Friday, May 25, 2018

The Duke of Dust Channels Edmundo Mell

May 25, 2018
   Sometimes I wake up and think to myself, "What would Edmundo Mell do?"




Daily Whip Out: "Vaquero Mell-o"

   Other times I think to myself, what would the Duke of Dust do? 



"Visibility Dropped to Zero
But Still He Rode On"

   When I'm not thinking up weird challenges to myself, I am often looking through one of the 10,000 books I own, looking for inspiration, and, sometimes when I see a picture like this one, below, I think to myself, "Wow. Now THAT'S a forrest of sombreros!"

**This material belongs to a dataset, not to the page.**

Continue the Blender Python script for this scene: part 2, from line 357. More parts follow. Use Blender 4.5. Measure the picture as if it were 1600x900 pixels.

A political meeting, circa 1916, where the Zapatistas and Constitutionalists fought it out rhetorically in gatherings like this before they resorted to out and out warfare.

 This photo is from, "Mexico: A Photographic History," 2006, which I bought in Valencia, Spain when we were visiting my son Tomas, who was going to school there at the time.

   My friend Lauren Kormylo sent me a 1902 travelogue piece from Mexico about buying hats and, in the piece, it states, "There are few places of more interest in Mexico than a hat store. the prices range from 50 cents for a cheap straw to [$50] for a gold or silver encrusted felt. . .while we export to Mexico many things, we import from that country [$25,000] worth of hats every year.

   "Brims went out and crowns went up, and gold and silver, gallon, monograms, and what not, decorated these wondrous head coverings, until the Spanish hat en regal, represented a small fortune. . .Mexican's love and display of a big hat as elegant as his purse will allow, then, too, these big hats are delightful in a land of almost perpetual sunshine. You laugh at the big sugarloaf hat on the border, but find yourself wearing it in the heart of Mexico."
—By Mrs. James Edwin Morris, "A Tour of Mexico," 1902

   Now, one of my criticisms of the modern day hatmakers who are trying to emulate the sugarloaf (God bless them!!) is that the crowns are too symmetrical, and give off a submarine coning tower look—which results in derisive comments like the one my friend Doc Ingalls gets when he wears his: "What are you supposed to be, a conehead?"

   Check out this 1905 photo of two classic sugarloafs and note the subtle, elegant slope of the crowns:


Examining fruit, on the porch of the Cuesta Gallardo Hacienda, south of Guadalajara

   Not sure how the Mexican hatmakers achieved this, but it's a very sophisticated look.

   And by the way, I have been all over Sonora and Chihuahua looking for a shop that sells these sugarloafs and they are all extinct.

"Funny how blessings brighten as they take their flight."